Martin J. Hörmann im Gespräch

„Lassen wir uns von der BAU motivieren!“

Die HörmannGruppe hat auf der BAU in München 150 Produktneuheiten präsentiert. Bereits bei der Fachpressekonferenz gegen Ende des ersten Tags stellte Martin J. Hörmann, persönlich haftender Gesellschafter, fest: „Die Eröffnung heute war super.“ Wir haben ihn am vierten Messetag zum Gespräch getroffen.

metallbau: Was sagen Sie zu den Besucherströmen auf der BAU?

Martin J. Hörmann: Wir hatten vom ersten Tag an viele Besuchertrauben an unserem Messestand in Halle B3. Ich schätze, der Anteil des  internationalen Publikums ist um ca. 10 Prozent im Vergleich zur BAU 2019 gewachsen. Von unseren 150 Neuheiten sind sehr viele  für die Metallbaubranche relevant.

 

metallbau: Die Optimierungsschleife der Produkte scheint endlos. Haben Sie zwei Beispiele für Messeneuheiten, die für Metallbauer wesentlich sind?

Hörmann: Beispielsweise ist die DryFix-Zarge neu für feuerbeständige T 90 Stahl-Objekttüren erhältlich. Die mörtelfreie Zarge ist bereits mit Mineralwolle hinterlegt; das spart bis zu 50 Prozent Montagezeit.
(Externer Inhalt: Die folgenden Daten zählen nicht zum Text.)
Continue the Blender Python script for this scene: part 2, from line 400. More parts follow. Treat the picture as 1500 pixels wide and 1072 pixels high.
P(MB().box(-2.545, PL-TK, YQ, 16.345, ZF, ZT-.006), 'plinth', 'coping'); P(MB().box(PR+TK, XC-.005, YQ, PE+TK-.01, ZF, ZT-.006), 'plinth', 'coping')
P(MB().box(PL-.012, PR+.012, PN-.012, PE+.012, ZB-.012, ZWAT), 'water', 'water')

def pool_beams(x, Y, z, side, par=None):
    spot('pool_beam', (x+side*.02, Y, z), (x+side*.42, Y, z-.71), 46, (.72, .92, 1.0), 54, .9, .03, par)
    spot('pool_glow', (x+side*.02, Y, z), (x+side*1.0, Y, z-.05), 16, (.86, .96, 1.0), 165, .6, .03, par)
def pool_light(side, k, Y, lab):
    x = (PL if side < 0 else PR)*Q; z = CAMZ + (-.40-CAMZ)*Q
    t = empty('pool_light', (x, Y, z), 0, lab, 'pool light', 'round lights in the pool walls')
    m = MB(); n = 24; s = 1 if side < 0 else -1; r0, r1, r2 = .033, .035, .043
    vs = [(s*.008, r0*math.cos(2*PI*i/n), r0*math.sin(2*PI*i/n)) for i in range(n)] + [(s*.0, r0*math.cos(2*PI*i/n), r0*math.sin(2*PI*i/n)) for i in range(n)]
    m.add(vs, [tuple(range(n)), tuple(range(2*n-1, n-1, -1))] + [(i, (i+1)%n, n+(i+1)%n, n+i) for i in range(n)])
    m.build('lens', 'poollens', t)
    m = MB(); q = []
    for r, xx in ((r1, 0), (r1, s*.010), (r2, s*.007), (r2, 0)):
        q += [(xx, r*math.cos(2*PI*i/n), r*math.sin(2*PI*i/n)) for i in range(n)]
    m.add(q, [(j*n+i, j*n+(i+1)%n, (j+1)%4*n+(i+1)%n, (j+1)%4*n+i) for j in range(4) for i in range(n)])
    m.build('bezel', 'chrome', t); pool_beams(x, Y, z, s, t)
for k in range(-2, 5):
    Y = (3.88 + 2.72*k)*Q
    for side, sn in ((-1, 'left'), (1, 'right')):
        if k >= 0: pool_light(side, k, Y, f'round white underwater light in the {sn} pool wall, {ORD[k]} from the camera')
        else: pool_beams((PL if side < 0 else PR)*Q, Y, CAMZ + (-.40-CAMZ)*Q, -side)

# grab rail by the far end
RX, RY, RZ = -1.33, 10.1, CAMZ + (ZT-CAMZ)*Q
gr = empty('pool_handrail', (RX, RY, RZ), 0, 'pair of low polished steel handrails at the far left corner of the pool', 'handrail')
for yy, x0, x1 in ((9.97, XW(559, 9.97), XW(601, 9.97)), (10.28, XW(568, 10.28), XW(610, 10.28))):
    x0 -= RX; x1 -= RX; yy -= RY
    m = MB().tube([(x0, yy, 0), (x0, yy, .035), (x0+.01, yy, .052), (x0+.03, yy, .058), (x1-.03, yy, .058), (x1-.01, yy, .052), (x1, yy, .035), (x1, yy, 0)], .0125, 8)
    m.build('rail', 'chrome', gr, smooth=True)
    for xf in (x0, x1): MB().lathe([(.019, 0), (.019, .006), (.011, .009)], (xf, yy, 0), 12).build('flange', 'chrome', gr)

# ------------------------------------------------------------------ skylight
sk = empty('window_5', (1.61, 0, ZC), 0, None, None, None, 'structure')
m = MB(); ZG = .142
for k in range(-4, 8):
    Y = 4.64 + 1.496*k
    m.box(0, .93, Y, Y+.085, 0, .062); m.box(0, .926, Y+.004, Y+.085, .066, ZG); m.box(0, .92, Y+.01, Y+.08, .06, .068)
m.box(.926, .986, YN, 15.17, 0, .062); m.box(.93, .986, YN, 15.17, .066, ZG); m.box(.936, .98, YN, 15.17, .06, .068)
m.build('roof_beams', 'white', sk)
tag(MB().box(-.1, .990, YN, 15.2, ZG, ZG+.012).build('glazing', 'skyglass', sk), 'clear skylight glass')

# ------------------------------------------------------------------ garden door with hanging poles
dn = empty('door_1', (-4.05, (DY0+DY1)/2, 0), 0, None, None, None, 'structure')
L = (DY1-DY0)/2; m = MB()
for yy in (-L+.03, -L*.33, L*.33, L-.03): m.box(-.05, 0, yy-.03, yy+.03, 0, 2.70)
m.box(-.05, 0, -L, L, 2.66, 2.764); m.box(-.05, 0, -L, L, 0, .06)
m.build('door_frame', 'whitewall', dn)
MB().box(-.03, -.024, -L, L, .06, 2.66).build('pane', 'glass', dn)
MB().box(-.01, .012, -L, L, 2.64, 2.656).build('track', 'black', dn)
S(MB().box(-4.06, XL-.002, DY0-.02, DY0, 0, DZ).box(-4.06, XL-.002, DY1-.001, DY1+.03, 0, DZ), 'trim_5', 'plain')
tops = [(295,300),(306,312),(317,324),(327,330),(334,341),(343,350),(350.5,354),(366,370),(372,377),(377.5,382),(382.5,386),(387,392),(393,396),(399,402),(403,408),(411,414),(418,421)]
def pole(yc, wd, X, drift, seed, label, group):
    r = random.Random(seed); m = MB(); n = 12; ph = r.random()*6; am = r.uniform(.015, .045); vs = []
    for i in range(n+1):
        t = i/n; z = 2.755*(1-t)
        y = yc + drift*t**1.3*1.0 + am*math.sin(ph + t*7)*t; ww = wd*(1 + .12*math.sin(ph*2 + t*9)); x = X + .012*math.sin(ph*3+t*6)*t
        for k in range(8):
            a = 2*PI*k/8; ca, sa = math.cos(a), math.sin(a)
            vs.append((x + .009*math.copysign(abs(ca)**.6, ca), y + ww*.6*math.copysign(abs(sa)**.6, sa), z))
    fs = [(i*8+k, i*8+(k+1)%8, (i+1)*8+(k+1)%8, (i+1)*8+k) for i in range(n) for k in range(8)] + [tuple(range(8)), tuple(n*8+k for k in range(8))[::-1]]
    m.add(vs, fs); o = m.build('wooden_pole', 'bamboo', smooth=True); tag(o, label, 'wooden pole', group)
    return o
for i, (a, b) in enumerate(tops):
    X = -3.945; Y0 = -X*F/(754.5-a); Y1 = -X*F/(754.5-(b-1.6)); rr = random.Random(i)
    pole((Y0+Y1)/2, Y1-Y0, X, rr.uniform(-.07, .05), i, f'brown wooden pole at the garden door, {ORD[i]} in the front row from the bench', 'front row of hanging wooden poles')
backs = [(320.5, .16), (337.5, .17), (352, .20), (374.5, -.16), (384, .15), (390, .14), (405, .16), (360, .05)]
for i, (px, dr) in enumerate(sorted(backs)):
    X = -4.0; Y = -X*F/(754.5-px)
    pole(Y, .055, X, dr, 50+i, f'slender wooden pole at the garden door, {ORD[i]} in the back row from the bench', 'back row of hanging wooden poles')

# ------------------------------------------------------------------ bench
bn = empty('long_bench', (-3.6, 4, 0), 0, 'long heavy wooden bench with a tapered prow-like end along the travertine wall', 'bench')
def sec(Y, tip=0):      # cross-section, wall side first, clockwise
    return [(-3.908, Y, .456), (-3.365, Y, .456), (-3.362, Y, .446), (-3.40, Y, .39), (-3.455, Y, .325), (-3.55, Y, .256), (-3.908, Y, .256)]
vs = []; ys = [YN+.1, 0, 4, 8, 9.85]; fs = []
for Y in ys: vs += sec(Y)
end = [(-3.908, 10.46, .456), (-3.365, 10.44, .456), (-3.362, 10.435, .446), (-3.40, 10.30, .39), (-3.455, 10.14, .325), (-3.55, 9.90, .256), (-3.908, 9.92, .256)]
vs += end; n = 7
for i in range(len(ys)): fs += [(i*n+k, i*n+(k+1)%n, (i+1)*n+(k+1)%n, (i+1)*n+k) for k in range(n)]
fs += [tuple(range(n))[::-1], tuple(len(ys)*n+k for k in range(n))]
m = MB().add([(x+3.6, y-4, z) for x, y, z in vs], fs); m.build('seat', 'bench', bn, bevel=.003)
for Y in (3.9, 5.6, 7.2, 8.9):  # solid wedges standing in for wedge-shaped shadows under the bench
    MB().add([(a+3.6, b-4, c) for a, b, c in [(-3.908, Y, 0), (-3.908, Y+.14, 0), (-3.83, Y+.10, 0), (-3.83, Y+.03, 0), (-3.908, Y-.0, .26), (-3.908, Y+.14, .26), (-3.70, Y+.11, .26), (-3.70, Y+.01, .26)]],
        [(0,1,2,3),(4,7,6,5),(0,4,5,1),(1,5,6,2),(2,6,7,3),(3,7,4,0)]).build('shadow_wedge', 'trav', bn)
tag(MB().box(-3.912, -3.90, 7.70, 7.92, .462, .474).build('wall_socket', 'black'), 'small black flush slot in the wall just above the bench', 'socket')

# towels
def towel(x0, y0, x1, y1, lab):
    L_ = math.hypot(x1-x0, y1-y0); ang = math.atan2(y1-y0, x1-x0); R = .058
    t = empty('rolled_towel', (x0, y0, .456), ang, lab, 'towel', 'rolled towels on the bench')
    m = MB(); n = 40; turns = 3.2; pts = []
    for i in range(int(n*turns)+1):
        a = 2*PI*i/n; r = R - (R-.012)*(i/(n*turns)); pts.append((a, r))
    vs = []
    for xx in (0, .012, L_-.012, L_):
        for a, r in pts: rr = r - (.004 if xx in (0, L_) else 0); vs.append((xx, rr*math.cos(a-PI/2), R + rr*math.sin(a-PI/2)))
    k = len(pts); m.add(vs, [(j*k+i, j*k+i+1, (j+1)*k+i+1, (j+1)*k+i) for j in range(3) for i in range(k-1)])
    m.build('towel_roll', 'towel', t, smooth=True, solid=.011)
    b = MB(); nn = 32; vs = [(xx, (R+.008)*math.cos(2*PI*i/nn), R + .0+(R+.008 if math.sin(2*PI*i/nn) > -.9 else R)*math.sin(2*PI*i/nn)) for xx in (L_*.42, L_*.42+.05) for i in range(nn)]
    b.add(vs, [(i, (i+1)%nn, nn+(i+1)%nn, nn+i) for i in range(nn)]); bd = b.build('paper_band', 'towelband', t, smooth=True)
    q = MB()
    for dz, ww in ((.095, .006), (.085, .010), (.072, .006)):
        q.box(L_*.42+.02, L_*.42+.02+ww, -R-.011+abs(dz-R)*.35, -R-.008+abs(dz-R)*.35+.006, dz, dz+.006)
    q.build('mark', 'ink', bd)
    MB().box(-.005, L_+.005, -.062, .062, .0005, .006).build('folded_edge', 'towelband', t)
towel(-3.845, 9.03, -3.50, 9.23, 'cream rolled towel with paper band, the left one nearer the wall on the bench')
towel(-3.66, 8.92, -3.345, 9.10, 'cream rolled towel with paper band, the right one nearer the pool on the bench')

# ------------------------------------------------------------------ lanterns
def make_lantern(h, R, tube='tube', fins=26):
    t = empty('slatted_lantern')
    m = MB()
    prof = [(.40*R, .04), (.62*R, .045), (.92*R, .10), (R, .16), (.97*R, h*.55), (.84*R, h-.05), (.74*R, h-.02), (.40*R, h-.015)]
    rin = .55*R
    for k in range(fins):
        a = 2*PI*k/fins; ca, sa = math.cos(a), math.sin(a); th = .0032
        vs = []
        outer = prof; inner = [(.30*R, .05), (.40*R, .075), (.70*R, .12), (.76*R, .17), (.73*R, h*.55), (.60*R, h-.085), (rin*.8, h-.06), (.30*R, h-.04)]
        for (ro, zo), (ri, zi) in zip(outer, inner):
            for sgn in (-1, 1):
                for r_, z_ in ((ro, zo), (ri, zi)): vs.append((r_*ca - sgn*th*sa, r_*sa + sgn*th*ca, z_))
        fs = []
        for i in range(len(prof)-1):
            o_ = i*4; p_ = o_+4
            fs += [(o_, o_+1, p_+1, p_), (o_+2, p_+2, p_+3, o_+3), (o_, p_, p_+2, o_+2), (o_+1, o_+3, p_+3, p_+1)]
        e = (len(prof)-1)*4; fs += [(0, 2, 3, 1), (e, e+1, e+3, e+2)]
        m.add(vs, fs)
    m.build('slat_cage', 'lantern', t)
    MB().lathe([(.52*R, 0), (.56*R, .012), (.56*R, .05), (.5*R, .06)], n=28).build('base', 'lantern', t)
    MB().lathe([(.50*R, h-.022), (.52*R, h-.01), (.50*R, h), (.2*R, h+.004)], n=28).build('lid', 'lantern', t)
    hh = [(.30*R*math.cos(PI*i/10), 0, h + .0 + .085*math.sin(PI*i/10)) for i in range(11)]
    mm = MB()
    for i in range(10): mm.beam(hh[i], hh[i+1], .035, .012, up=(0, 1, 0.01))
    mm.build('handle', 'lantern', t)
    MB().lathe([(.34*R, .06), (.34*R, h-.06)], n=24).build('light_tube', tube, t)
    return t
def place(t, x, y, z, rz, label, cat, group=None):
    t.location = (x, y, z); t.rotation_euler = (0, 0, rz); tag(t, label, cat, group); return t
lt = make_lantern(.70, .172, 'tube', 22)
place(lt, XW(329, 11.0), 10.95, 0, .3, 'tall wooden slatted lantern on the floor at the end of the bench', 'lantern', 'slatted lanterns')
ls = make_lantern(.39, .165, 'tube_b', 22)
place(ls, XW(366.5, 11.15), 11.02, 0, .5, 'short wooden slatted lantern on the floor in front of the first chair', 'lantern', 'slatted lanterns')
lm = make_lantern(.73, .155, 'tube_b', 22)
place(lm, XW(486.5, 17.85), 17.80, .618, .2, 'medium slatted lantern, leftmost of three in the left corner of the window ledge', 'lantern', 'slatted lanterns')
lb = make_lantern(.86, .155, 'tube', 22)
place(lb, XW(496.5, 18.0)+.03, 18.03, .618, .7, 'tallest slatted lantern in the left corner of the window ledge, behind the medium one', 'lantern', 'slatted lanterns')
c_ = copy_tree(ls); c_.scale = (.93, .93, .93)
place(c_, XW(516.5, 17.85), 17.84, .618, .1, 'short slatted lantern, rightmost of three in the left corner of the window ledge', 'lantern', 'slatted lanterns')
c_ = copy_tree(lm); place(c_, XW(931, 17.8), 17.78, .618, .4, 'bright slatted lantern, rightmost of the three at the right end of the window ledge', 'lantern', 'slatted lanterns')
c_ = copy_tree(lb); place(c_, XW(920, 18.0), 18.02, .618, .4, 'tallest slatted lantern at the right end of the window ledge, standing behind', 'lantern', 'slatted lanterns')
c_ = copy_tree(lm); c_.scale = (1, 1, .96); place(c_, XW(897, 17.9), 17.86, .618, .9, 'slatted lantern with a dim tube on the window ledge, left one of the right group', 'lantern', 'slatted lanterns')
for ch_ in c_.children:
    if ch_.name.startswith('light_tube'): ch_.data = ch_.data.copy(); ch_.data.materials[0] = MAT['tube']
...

Mit unseren hochqualitativen Lofttüren, die pulverbeschichtet werden, bieten wir ein interessantes Ergänzungsprodukt.

 

metallbau: Was hat sich in den vergangenen zwei Jahren in der Kooperation mit den Metallbaubau- und Montagebetrieben signifikant verändert?

Hörmann: Im Miteinander hat sich nicht viel verändert; die Strukturen einerseits zu den Fachhändlern und andererseits zu den Verarbeitern bleiben konstant. Wir digitalisieren die Zusammenarbeit mit diversen Tools und Konfiguratoren. Ziehen Betriebe bei der digitalen Transformation nicht mit, arbeiten wir mit ihnen weiter analog zusammen. Bestellungen, die via Fax eingehen, werden eben dann von uns digitalisiert; anders kann unser System diese ja nicht bearbeiten. Aber wir nehmen prinzipiell jeden Auftrag an.

metallbau: Auf der BAU habe ich aus der Branche immer wieder gehört, dass die Zusammenarbeit aller Baubeteiligten zugunsten eines qualitativen Ergebnisses kooperativer geworden ist.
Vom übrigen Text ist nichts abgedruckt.